Edit: read further down that you're in a country that doesn't guarantee jury trials so I'm guessing you're referring to some kind of criteria not being met to trigger a trial by jury

[–] Vinstaal0@feddit.nl 1 points 6 days ago (1 children)

In my opinion you should look at the law objectively, a group of people who aren't fully educated on the law and aren't trained in being objective will not form an objective opinion.

Juries would be fine to give advice to the judge on how the public sees it, but they shouldn't have a real impact on the outcome of the situation. That should be a question of executing the law.

We have no trial by jury in The Netherlands and the international court of law doesn't have a jury either. The just have 15 judges to decide the outcome.

[–] prole@lemmy.blahaj.zone 1 points 6 days ago* (last edited 6 days ago) (1 children)

Yeah... As someone who has been on a jury, I have to disagree completely. Putting people's lives into the hands of one (most likely old, straight, white dude in the case of the US) single person is an awful idea. The concept of a trial by a jury of your peers is far from perfect, but it works relatively well.

For an example a single judge being responsible for ruining the lives of thousands of children as a result of outright quid pro quo, look into "cash for kids" scandal: https://en.wikipedia.org/wiki/Kids_for_cash_scandal

[–] Vinstaal0@feddit.nl 1 points 6 days ago

Who say it has to be one man, it doesn't have to be one person.

But as somebody who has studied a couple laws (tax laws, some general laws etc) I can tell you that there is so much going on that somebody who hasn´t studied about it shouldn´t have an impactfull stay in it.

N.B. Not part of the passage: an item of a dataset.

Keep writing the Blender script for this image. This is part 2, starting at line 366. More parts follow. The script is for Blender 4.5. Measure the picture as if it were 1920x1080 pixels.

In the article you linked had this in the second sentance:

In 2008, judges Michael Conahan and Mark Ciavarella were convicted of accepting money in return for imposing harsh adjudications on juveniles to increase occupancy at a private prison operated by PA Child Care.[2]

Yes, if corruption is rampant in your country than no it doesn't work, but that also means a jury can be bought. Probably harder though, so I guess you have a point. I know the US is a corrupt nation, but I always think of it not being a corrupt country. The absurd legal fees, getting paid for more than the actual damages among other things don´t really help to get a second opinion in terms of a lawsuit which everybody in at least the western world has a right to as far as I know.

In NL we do often have cases with only 1 judge, but for important cases we will have 3 judges.